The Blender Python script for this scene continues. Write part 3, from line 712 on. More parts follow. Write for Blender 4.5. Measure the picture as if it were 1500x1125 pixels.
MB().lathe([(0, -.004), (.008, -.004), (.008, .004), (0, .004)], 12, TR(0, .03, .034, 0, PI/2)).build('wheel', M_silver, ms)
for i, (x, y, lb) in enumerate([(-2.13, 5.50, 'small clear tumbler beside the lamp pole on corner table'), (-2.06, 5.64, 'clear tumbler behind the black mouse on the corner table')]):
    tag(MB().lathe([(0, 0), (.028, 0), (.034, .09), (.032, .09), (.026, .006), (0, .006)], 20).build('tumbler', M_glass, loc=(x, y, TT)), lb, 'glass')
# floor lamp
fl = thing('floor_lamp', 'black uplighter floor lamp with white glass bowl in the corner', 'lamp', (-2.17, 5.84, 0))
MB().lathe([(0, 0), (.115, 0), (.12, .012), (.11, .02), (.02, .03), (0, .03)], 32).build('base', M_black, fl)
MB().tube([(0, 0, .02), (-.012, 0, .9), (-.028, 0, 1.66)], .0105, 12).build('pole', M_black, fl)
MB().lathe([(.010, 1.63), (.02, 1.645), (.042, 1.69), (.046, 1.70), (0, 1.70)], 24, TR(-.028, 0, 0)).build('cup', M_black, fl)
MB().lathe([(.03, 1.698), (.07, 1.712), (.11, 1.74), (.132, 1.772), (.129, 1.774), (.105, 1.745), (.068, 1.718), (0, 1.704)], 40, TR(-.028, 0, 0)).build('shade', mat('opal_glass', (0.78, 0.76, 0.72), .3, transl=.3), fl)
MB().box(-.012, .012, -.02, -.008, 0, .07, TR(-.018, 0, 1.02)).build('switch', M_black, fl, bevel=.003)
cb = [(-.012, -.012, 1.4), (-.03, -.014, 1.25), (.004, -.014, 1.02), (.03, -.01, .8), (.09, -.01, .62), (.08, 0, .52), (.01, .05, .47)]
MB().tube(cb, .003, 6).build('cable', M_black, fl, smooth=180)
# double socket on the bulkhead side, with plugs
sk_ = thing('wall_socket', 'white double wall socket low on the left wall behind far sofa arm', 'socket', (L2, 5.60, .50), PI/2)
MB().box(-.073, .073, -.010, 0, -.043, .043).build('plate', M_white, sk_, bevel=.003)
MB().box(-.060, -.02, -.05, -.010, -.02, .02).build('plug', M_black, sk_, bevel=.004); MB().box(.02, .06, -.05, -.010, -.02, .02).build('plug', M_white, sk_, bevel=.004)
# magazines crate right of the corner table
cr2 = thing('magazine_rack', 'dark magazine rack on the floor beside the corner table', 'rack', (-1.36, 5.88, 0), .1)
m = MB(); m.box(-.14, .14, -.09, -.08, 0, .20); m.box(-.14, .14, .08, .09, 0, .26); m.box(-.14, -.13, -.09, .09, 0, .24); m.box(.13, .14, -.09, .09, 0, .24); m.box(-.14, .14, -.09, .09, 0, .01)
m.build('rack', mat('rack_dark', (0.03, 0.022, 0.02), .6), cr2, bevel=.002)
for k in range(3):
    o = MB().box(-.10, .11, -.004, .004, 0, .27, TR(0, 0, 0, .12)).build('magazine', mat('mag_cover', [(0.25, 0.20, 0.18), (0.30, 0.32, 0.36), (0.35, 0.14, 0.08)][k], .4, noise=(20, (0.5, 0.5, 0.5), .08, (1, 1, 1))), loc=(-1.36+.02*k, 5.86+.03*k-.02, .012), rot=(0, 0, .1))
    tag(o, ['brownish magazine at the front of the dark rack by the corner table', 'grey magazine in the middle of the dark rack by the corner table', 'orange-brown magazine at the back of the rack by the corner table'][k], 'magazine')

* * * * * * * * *

Given task: Write out the full listing exactly as given.

Worked solution:
The Blender Python script for this scene continues. Write part 3, from line 712 on. More parts follow. Write for Blender 4.5. Measure the picture as if it were 1500x1125 pixels.
MB().lathe([(0, -.004), (.008, -.004), (.008, .004), (0, .004)], 12, TR(0, .03, .034, 0, PI/2)).build('wheel', M_silver, ms)
for i, (x, y, lb) in enumerate([(-2.13, 5.50, 'small clear tumbler beside the lamp pole on corner table'), (-2.06, 5.64, 'clear tumbler behind the black mouse on the corner table')]):
    tag(MB().lathe([(0, 0), (.028, 0), (.034, .09), (.032, .09), (.026, .006), (0, .006)], 20).build('tumbler', M_glass, loc=(x, y, TT)), lb, 'glass')
# floor lamp
fl = thing('floor_lamp', 'black uplighter floor lamp with white glass bowl in the corner', 'lamp', (-2.17, 5.84, 0))
MB().lathe([(0, 0), (.115, 0), (.12, .012), (.11, .02), (.02, .03), (0, .03)], 32).build('base', M_black, fl)
MB().tube([(0, 0, .02), (-.012, 0, .9), (-.028, 0, 1.66)], .0105, 12).build('pole', M_black, fl)
MB().lathe([(.010, 1.63), (.02, 1.645), (.042, 1.69), (.046, 1.70), (0, 1.70)], 24, TR(-.028, 0, 0)).build('cup', M_black, fl)
MB().lathe([(.03, 1.698), (.07, 1.712), (.11, 1.74), (.132, 1.772), (.129, 1.774), (.105, 1.745), (.068, 1.718), (0, 1.704)], 40, TR(-.028, 0, 0)).build('shade', mat('opal_glass', (0.78, 0.76, 0.72), .3, transl=.3), fl)
MB().box(-.012, .012, -.02, -.008, 0, .07, TR(-.018, 0, 1.02)).build('switch', M_black, fl, bevel=.003)
cb = [(-.012, -.012, 1.4), (-.03, -.014, 1.25), (.004, -.014, 1.02), (.03, -.01, .8), (.09, -.01, .62), (.08, 0, .52), (.01, .05, .47)]
MB().tube(cb, .003, 6).build('cable', M_black, fl, smooth=180)
# double socket on the bulkhead side, with plugs
sk_ = thing('wall_socket', 'white double wall socket low on the left wall behind far sofa arm', 'socket', (L2, 5.60, .50), PI/2)
MB().box(-.073, .073, -.010, 0, -.043, .043).build('plate', M_white, sk_, bevel=.003)
MB().box(-.060, -.02, -.05, -.010, -.02, .02).build('plug', M_black, sk_, bevel=.004); MB().box(.02, .06, -.05, -.010, -.02, .02).build('plug', M_white, sk_, bevel=.004)
# magazines crate right of the corner table
cr2 = thing('magazine_rack', 'dark magazine rack on the floor beside the corner table', 'rack', (-1.36, 5.88, 0), .1)
m = MB(); m.box(-.14, .14, -.09, -.08, 0, .20); m.box(-.14, .14, .08, .09, 0, .26); m.box(-.14, -.13, -.09, .09, 0, .24); m.box(.13, .14, -.09, .09, 0, .24); m.box(-.14, .14, -.09, .09, 0, .01)
m.build('rack', mat('rack_dark', (0.03, 0.022, 0.02), .6), cr2, bevel=.002)
for k in range(3):
    o = MB().box(-.10, .11, -.004, .004, 0, .27, TR(0, 0, 0, .12)).build('magazine', mat('mag_cover', [(0.25, 0.20, 0.18), (0.30, 0.32, 0.36), (0.35, 0.14, 0.08)][k], .4, noise=(20, (0.5, 0.5, 0.5), .08, (1, 1, 1))), loc=(-1.36+.02*k, 5.86+.03*k-.02, .012), rot=(0, 0, .1))
    tag(o, ['brownish magazine at the front of the dark rack by the corner table', 'grey magazine in the middle of the dark rack by the corner table', 'orange-brown magazine at the back of the rack by the corner table'][k], 'magazine')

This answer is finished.